Sunday, February 26, 2006

It is so simple to hate someone, to blame him for the problems and misery we face. But many do not realize that a person does not actually alleviate pain by directing his hatred at others. Rather, it only serves to elevate the suffering. How can someone be happy if he has negative thoughts constantly on his mind? Slowly, but surely, the process would wear him down; just like destroying your house to get rid of a pest. The end is achieved of course, but at what cost? And is the result worth the effort?

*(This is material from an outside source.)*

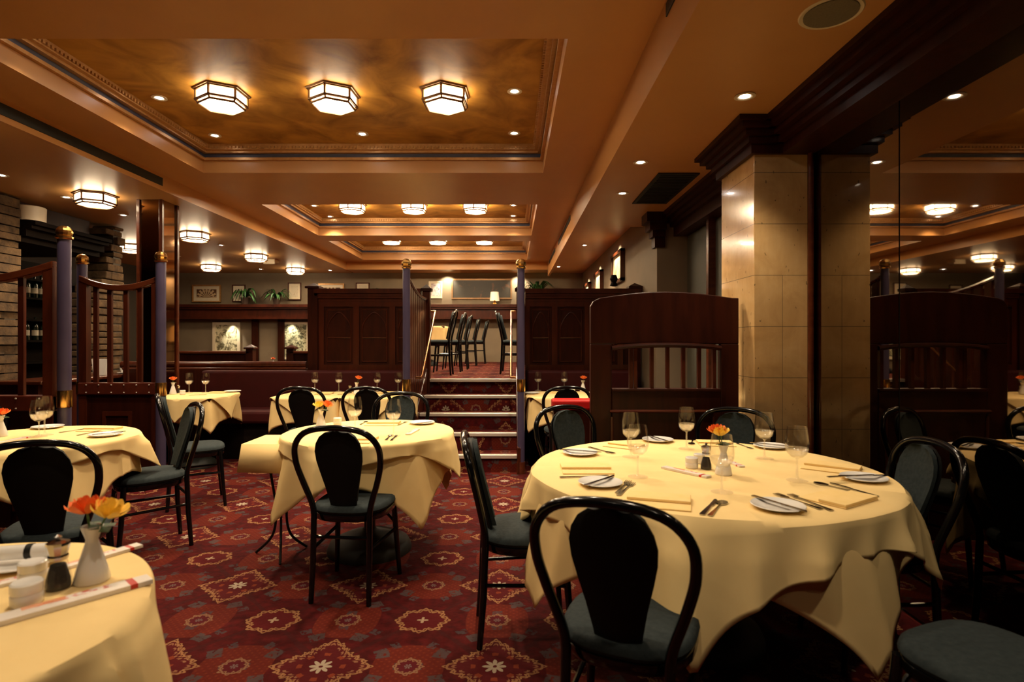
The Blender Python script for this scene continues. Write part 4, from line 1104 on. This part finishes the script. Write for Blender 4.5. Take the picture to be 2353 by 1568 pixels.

I read somewhere that hatred does not solve a problem. While you are miserable and cynical, the person in your "thoughts" might be carefree and happy, completely unaware of the grudge held against her. Why should this be the case? Is it worth the suffering you go through? We should try to be kinder to ourselves, and learn to forgive. Not only to forgive others, but forgive ourselves for the mistakes we make. By letting go, we can free ourselves of the heavy emotional burden synonymous with hatred.
It is never easy to forgive someone, probably with dignity and pride at stake. However, once we find the courage to do so, everything just seems to fall into place. We become happier and stop punishing ourselves for something that is possibly beyond our control. It is vital to note that forgiving someone does not give him the right to hurt you again. As the song goes, forgiven, not forgotten… It is not about bearing grudges. You grow wiser from the experience, and learn how to protect yourself.
Human beings are not perfect. We do have negative thoughts about people. But it is important not to be consumed by hatred, and lose our bearings. It takes a lot more courage to admit our mistakes and forgive, than to blame others for our plight.